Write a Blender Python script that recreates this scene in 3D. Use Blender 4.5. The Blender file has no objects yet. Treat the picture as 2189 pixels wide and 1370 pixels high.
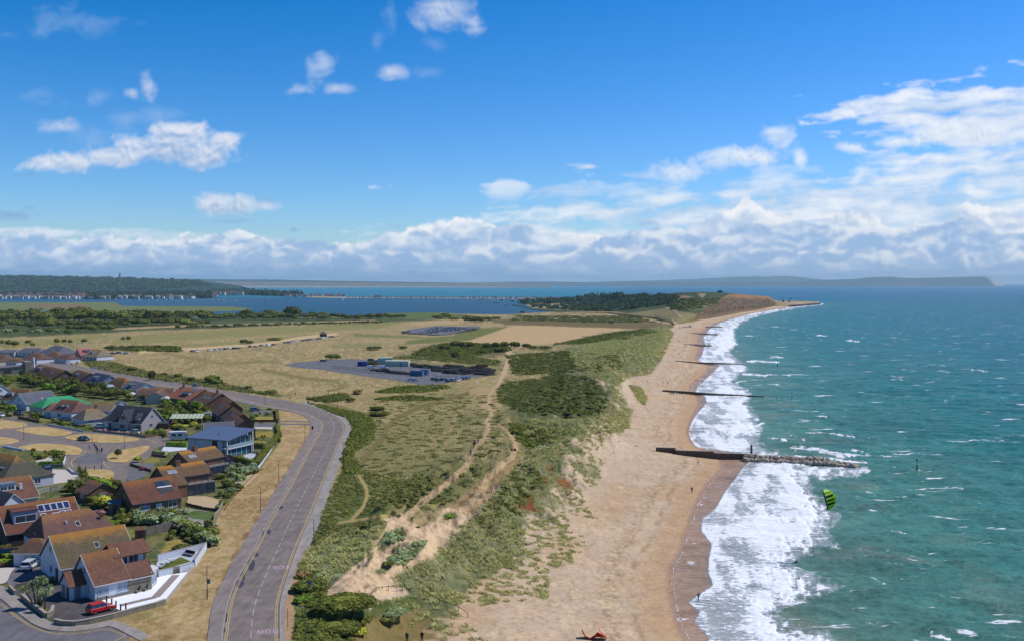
import bpy, bmesh, math, random
import numpy as np
from mathutils import Vector, Matrix
random.seed(7); RNG = np.random.default_rng(11)
scene = bpy.context.scene
COL = scene.collection
R = math.radians
# ------------------------------------------------------------ camera, sky, sun, exposure
F, CX, CY, CZ = 2150.0,1094.5,685.0,59.0          # focal length and centre in photo pixels, camera height over the sea (m)
TH = math.atan(77.0 / F); KF = F/1563.0
cam_d = bpy.data.cameras.new('camera'); cam = bpy.data.objects.new('camera', cam_d); COL.objects.link(cam)
cam.location = (0,0, CZ); cam.rotation_euler = (math.pi/2 - TH, 0,0)
cam_d.sensor_width = 36; cam_d.lens = F / 2189 * 36; cam_d.clip_start = 0.5; cam_d.clip_end = 400000
scene.camera = cam
SUN_AZ, SUN_EL = R(72), R(52)                          # azimuth from +Y towards +X
sun_d = bpy.data.lights.new('sun', 'SUN'); sun_d.energy = 4.2; sun_d.angle = R(0.5); sun_d.color = (1.0,0.955,0.88)
sun = bpy.data.objects.new('sun', sun_d); COL.objects.link(sun)
SDIR = Vector((math.sin(SUN_AZ)*math.cos(SUN_EL), math.cos(SUN_AZ)*math.cos(SUN_EL), math.sin(SUN_EL)))
sun.rotation_euler = SDIR.to_track_quat('Z', 'Y').to_euler(); sun.location = (200,100,300)
scene.view_settings.view_transform = 'Standard'; scene.view_settings.look = 'None'
scene.view_settings.exposure = 0.0; scene.view_settings.gamma = 1.0; scene.view_settings.use_curve_mapping = False
scene.cycles.max_bounces = 6; scene.cycles.diffuse_bounces = 2; scene.cycles.glossy_bounces = 2
scene.cycles.transparent_max_bounces = 8; scene.cycles.volume_bounces = 0; scene.cycles.caustics_reflective = False
scene.cycles.caustics_refractive = False
class NT:
 """small helper for building node maths"""
 def __init__(s, tree): s.t = tree
 def n(s, kind, **kw):
  nd = s.t.nodes.new(kind)
  for k, v in kw.items(): setattr(nd, k, v)
  return nd
 def plug(s, sock, v):
  if v is None: return
  if isinstance(v, bpy.types.NodeSocket): s.t.links.new(v, sock)
  else:
   if hasattr(sock, 'default_value'):
    try: sock.default_value = v
    except Exception:
     sock.default_value = (v, v, v) if not hasattr(v, '__len__') else tuple(v) + (1,)
 def m(s, op, a, b=None, c=None, clamp=False):
  nd = s.n('ShaderNodeMath', operation=op, use_clamp=clamp)
  for i, v in enumerate((a, b, c)): s.plug(nd.inputs[i], v)
  return nd.outputs[0]
 def vm(s, op, a, b=None, scale=None):
  nd = s.n('ShaderNodeVectorMath', operation=op)
  s.plug(nd.inputs[0], a); s.plug(nd.inputs[1], b)
  if scale is not None: s.plug(nd.inputs[3], scale)
  return nd.outputs[1] if op in ('LENGTH', 'DOT_PRODUCT', 'DISTANCE') else nd.outputs[0]
 def mr(s, v, a, b, c=0.0, d=1.0, smooth=False):
  nd = s.n('ShaderNodeMapRange'); nd.clamp = True
  if smooth: nd.interpolation_type = 'SMOOTHSTEP'
  for i, q in enumerate((v, a, b, c, d)): s.plug(nd.inputs[i], q)
  return nd.outputs[0]
 def noise(s, vec, scale, detail=4, rough=0.55, dist=0.0, dim='3D'):
  nd = s.n('ShaderNodeTexNoise', noise_dimensions=dim)
  s.plug(nd.inputs['Vector'], vec); nd.inputs['Scale'].default_value = scale
  nd.inputs['Detail'].default_value = detail; nd.inputs['Roughness'].default_value = rough
  nd.inputs['Distortion'].default_value = dist
  return nd.outputs[0]
 def vor(s, vec, scale, feature='F1', smooth=0.6):
  nd = s.n('ShaderNodeTexVoronoi', feature=feature); s.plug(nd.inputs['Vector'], vec)
  nd.inputs['Scale'].default_value = scale
  return nd.outputs['Distance']
 def mix(s, f, a, b, mode='MIX'):
  nd = s.n('ShaderNodeMix', data_type='RGBA', blend_type=mode)
  s.plug(nd.inputs[0], f); s.plug(nd.inputs[6], a if isinstance(a, bpy.types.NodeSocket) else (*a, 1)[:4])
  s.plug(nd.inputs[7], b if isinstance(b, bpy.types.NodeSocket) else (*b, 1)[:4])
  return nd.outputs[2]
 def xyz(s, x, y, z=0.0):
  nd = s.n('ShaderNodeCombineXYZ')
  for i, v in enumerate((x, y, z)): s.plug(nd.inputs[i], v)
  return nd.outputs[0]
def lin(r, g, b):
 f = lambda c: ((c/255+0.055)/1.055)**2.4 if c/255 > 0.04045 else c/255/12.92
 return (f(r), f(g), f(b))
def alb(r, g, b, k=0.80): return tuple(min(0.9, c*k) for c in lin(r, g, b))
# ------------------------------------------------------------ sky
def pxdir(px, py):
 """azimuth and elevation (rad) of a photo pixel"""
 x = (px-CX)/F; y0 = (CY-py)/F
 fy = math.cos(TH) + y0*math.sin(TH); fz = -math.sin(TH) + y0*math.cos(TH)
 return math.atan2(x, fy), math.atan2(fz, math.hypot(x, fy))
world = bpy.data.worlds.new('World'); scene.world = world; world.use_nodes = True
def build_world():
 t = world.node_tree; t.nodes.clear(); N = NT(t)
 sky = N.n('ShaderNodeTexSky', sky_type='NISHITA'); sky.sun_disc = False
 sky.sun_elevation = SUN_EL; sky.sun_rotation = SUN_AZ; sky.altitude = 0; sky.air_density = 1.0
 sky.dust_density = 0.15; sky.ozone_density = 3.0
 hs = N.n('ShaderNodeHueSaturation'); hs.inputs['Saturation'].default_value = 1.10
 t.links.new(sky.outputs[0], hs.inputs['Color'])
 gm = N.n('ShaderNodeGamma'); N.plug(gm.inputs[0], N.vm('MULTIPLY', hs.outputs[0],(0.10,0.115,0.125))); gm.inputs[1].default_value = 1.45
 dk = N.vm('MAXIMUM', N.vm('SUBTRACT', N.vm('MULTIPLY', gm.outputs[0],(10.5,9.0,10.7)),(0.60,0.0,0.0)),(0.04,0.1,0.1))
 bg = N.n('ShaderNodeBackground'); N.plug(bg.inputs[0], dk); bg.inputs[1].default_value = 0.115
 out = N.n('ShaderNodeOutputWorld'); t.links.new(bg.outputs[0], out.inputs[0])
build_world()
# ------------------------------------------------------------ numpy noise
_PT = RNG.permutation(1024).astype(np.int64); _PV = RNG.random(1024); _PG = RNG.random(1024)*2*math.pi
def _h(ix, iy): return _PT[(_PT[ix & 1023] + iy) & 1023]
def vnoise(x, y):
 """gradient noise about 0..1, mean 0.5"""
 ix = np.floor(x).astype(np.int64); iy = np.floor(y).astype(np.int64); fx = x-ix; fy = y-iy
 ux = fx*fx*fx*(fx*(fx*6-15)+10); uy = fy*fy*fy*(fy*(fy*6-15)+10)
 def g(a, b):
  t = _PG[_h(ix+a, iy+b)]; return np.cos(t)*(fx-a) + np.sin(t)*(fy-b)
 a = g(0,0); b = g(1,0); c = g(0,1); d = g(1,1)
 return 0.5 + 0.75*((a+(b-a)*ux)*(1-uy) + (c+(d-c)*ux)*uy)
def fbm(x, y, o=5, r=0.5, seed=0.0):
 s = 0; a = 1; t = 0
 for i in range(o):
  s = s + a*vnoise(x*2**i+seed+17.3*i, y*2**i-seed+9.1*i); t += a; a *= r
 return s/t
def worley(x, y, seed=0):
 ix = np.floor(x).astype(np.int64); iy = np.floor(y).astype(np.int64); best = np.full(x.shape, 9.0)
 for dx in (-1,0,1):
  for dy in (-1,0,1):
   h = _h(ix+dx+seed, iy+dy); px_ = ix+dx+_PV[h]; py_ = iy+dy+_PV[(h+371) & 1023]
   best = np.minimum(best, (x-px_)**2+(y-py_)**2)
 return np.sqrt(best)
def sstep(a, b, v):
 t = np.clip((v-a)/(b-a),0,1); return t*t*(3-2*t)
# ------------------------------------------------------------ photo pixel <-> world
cT, sT = math.cos(TH), math.sin(TH)
def project(x, y, z):
 dz = z-CZ; f = y*cT - dz*sT; u = y*sT + dz*cT
 return CX+F*x/f, CY-F*u/f
def U(px, py, z):
 """world point where the ray through photo pixel (px, py) meets height z"""
 y0 = (CY-py)/F; dx = (px-CX)/F; dy = cT+y0*sT; dz = -sT+y0*cT; t = (z-CZ)/dz
 return dx*t, dy*t
def seg_dist(X, Y, P, closed=True):
 """distance from points to a polyline"""
 d2 = np.full(X.shape, 1e18); n = len(P)
 for i in range(n if closed else n-1):
  x0, y0 = P[i]; x1, y1 = P[(i+1) % n]; ex, ey = x1-x0, y1-y0; L = ex*ex+ey*ey+1e-12
  t = np.clip(((X-x0)*ex+(Y-y0)*ey)/L, 0,1)
  d2 = np.minimum(d2,(X-x0-t*ex)**2+(Y-y0-t*ey)**2)
 return np.sqrt(d2)
def inside(X, Y, P):
 r = np.zeros(X.shape, bool); n = len(P)
 for i in range(n):
  x0, y0 = P[i]; x1, y1 = P[(i+1) % n]
  if y0 == y1: continue
  r ^= ((Y < y0) != (Y < y1)) & (X < (x1-x0)*(Y-y0)/(y1-y0)+x0)
 return r
def sdist(X, Y, P): return np.where(inside(X, Y, P),1,-1)*seg_dist(X, Y, P)
SHORE_PX = [(1600,1900),(1545,1600),(1500,1480),(1480,1400),(1472,1362),(1449,1342),(1438,1301),(1438,1242),(1422,1209),(1456,1196),(1456,1173),(1468,1148),(1469,1122),(1489,1092),
 (1492,1066),(1510,1033),(1527,1020),(1551,1001),(1551,980),(1512,970),(1476,952),(1460,920),(1481,887),(1506,856),(1490,846),(1469,835),(1471,826),(1495,810),(1513,793),(1527,779),
 (1500,775),(1481,770),(1490,758),(1496,749),(1494,731),(1487,722),(1501,703),(1528,690),(1560,681),(1600,671),(1650,662),(1700,655),(1745,648.5)]
SHORE_PX = [(0.5*a[0]+0.25*(p[0]+n[0]),0.5*a[1]+0.25*(p[1]+n[1])) for p, a, n in zip(SHORE_PX[:1]+SHORE_PX, SHORE_PX, SHORE_PX[1:]+SHORE_PX[-1:])]
SHORE = [U(px, py, 0) for px, py in SHORE_PX]
LANDP = SHORE + [U(1760,645,0), U(1640,643,0), U(1400,640,0),(600,3200*KF),(-9000,3200*KF),(-9000,-300),(60,-300)]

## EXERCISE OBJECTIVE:
Tell how many lines include "objects". The number is the whole answer.

## FULL RESPONSE:
3